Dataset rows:
— begin —
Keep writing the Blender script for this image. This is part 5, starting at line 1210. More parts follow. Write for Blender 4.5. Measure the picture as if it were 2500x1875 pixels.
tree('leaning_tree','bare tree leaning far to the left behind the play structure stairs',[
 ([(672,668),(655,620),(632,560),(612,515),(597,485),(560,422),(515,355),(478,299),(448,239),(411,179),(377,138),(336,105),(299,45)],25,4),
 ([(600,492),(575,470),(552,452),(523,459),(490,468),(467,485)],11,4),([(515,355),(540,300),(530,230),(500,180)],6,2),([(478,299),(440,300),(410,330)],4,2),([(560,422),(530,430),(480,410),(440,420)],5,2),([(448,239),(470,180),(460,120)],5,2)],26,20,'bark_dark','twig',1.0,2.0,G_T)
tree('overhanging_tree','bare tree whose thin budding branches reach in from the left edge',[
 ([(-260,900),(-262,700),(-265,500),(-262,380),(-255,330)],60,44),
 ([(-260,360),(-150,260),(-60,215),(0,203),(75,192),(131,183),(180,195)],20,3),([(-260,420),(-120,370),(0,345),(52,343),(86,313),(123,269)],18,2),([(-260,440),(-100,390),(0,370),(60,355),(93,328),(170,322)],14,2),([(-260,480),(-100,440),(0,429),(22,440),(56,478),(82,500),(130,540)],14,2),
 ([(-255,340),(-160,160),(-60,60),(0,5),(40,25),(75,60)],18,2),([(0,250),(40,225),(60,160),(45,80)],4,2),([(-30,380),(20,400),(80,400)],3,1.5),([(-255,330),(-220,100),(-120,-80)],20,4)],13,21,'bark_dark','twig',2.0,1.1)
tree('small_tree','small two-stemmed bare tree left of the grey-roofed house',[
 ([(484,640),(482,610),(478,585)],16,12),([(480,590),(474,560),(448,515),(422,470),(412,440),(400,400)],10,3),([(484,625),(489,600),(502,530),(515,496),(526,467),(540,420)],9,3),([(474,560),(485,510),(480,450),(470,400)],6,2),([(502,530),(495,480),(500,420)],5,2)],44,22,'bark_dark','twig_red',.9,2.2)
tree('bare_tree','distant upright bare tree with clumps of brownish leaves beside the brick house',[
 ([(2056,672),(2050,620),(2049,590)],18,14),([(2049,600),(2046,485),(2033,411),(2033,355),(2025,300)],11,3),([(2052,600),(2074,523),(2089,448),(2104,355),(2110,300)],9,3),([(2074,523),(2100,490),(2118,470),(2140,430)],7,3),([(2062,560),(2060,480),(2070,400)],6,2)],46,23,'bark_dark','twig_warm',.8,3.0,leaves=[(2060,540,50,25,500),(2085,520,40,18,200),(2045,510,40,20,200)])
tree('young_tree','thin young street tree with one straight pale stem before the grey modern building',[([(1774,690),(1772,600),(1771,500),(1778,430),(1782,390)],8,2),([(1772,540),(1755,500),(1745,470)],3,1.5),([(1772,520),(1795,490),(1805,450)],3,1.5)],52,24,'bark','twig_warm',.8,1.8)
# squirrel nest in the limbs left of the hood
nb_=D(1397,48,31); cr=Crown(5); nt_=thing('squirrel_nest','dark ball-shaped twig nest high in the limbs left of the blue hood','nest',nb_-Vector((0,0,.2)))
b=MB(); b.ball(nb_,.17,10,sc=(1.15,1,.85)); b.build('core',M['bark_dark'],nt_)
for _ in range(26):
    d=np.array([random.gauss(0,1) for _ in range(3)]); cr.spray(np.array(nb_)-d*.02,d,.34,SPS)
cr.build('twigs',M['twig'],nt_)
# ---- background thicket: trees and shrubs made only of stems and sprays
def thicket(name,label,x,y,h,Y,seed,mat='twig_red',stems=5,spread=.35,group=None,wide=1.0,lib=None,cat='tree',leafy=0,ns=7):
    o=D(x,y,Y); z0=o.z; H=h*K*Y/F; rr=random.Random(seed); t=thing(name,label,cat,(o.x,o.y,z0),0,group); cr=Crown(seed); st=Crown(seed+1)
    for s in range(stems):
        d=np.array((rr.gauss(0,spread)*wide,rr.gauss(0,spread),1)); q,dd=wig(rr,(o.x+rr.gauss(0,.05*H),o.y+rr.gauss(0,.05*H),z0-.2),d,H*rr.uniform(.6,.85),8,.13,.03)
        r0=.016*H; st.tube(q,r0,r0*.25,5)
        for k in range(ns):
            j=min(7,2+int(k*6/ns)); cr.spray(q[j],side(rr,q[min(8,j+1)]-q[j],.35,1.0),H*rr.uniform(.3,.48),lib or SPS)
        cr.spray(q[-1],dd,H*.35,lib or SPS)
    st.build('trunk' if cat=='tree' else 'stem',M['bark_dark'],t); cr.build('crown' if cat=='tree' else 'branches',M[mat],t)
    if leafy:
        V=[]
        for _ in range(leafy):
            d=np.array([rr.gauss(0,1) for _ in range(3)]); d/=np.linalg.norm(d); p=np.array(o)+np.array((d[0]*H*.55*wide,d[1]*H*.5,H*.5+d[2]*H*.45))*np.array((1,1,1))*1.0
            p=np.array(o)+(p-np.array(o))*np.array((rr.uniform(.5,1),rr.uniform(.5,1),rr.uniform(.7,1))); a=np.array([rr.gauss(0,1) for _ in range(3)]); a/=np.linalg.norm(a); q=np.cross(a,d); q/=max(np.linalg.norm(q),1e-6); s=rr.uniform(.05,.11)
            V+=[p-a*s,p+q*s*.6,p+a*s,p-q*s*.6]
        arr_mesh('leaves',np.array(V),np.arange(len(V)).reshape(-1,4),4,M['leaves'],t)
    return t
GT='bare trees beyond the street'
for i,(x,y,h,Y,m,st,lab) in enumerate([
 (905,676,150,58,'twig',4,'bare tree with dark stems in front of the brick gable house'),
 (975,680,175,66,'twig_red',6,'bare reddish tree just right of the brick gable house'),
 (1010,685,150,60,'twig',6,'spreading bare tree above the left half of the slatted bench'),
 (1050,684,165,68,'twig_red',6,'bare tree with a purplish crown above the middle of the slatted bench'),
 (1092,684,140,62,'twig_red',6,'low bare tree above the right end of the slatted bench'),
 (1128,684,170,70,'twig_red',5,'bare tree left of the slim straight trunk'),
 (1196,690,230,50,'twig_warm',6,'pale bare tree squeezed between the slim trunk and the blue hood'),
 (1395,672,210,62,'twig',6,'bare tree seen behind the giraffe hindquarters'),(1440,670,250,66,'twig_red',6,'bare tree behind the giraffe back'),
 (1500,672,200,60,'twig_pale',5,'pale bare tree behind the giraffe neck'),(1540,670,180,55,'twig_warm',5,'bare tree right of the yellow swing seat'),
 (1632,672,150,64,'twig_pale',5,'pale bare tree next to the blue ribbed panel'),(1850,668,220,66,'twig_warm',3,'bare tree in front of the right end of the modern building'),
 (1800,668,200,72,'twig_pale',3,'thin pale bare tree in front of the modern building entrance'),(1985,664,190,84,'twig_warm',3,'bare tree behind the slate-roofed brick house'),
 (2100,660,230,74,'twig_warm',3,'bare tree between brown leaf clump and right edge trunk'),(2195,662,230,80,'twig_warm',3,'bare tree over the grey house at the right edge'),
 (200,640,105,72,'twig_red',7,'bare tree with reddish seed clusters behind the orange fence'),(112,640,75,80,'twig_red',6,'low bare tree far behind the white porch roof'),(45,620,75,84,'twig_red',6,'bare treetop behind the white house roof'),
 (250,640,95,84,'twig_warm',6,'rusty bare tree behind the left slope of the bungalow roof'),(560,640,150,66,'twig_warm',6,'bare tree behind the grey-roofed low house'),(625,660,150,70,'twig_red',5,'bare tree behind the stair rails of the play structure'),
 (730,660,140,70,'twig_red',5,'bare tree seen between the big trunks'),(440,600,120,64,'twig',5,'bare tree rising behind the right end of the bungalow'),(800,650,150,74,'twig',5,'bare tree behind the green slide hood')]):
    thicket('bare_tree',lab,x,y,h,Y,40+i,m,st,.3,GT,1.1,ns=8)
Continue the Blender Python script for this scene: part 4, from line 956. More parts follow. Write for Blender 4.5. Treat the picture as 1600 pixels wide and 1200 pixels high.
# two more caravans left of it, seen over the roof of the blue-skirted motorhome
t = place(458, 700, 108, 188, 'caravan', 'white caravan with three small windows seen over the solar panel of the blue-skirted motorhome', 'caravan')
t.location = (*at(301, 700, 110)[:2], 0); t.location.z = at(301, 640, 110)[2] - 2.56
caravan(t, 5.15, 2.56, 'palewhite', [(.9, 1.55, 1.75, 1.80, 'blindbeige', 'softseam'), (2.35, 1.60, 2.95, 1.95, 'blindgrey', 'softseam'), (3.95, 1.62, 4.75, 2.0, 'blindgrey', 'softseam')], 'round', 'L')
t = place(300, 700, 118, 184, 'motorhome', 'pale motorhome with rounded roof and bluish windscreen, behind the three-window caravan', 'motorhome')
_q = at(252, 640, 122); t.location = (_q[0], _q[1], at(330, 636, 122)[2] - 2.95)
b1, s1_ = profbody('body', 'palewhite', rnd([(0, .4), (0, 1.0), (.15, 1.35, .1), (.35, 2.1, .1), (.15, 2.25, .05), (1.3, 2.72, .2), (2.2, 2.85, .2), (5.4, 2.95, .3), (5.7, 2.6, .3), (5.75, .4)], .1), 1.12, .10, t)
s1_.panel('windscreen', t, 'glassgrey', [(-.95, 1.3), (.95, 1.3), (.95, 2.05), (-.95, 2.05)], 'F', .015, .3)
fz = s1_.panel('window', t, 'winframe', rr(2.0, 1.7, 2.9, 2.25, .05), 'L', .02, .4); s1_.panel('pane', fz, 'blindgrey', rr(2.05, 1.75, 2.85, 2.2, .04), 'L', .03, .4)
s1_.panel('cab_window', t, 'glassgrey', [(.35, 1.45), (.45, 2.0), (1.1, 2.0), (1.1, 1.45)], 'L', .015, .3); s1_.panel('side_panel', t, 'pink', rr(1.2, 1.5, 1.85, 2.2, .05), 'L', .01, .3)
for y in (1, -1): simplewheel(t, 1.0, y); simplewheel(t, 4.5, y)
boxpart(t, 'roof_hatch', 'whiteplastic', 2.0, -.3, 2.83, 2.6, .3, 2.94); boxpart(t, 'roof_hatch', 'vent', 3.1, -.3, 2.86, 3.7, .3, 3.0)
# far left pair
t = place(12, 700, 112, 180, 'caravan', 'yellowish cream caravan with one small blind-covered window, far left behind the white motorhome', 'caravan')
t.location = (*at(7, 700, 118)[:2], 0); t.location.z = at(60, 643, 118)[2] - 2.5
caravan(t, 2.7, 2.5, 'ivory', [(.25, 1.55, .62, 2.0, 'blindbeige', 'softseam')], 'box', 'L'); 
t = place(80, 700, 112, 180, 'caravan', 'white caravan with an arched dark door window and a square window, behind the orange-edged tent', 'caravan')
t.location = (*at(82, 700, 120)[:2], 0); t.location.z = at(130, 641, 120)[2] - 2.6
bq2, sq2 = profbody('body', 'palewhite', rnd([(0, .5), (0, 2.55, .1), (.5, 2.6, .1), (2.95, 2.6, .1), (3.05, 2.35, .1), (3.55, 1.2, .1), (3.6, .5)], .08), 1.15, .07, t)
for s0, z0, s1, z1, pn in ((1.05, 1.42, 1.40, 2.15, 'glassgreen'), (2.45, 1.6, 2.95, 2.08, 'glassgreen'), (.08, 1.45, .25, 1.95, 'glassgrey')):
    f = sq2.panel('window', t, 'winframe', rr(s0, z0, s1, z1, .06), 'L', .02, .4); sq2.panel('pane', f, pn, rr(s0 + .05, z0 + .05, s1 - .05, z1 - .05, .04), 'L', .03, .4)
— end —
What the task requires:
Pull out each line of the records holding the string "from".

Solution for this problem:
tree('overhanging_tree','bare tree whose thin budding branches reach in from the left edge',[
Continue the Blender Python script for this scene: part 4, from line 956. More parts follow. Write for Blender 4.5. Treat the picture as 1600 pixels wide and 1200 pixels high.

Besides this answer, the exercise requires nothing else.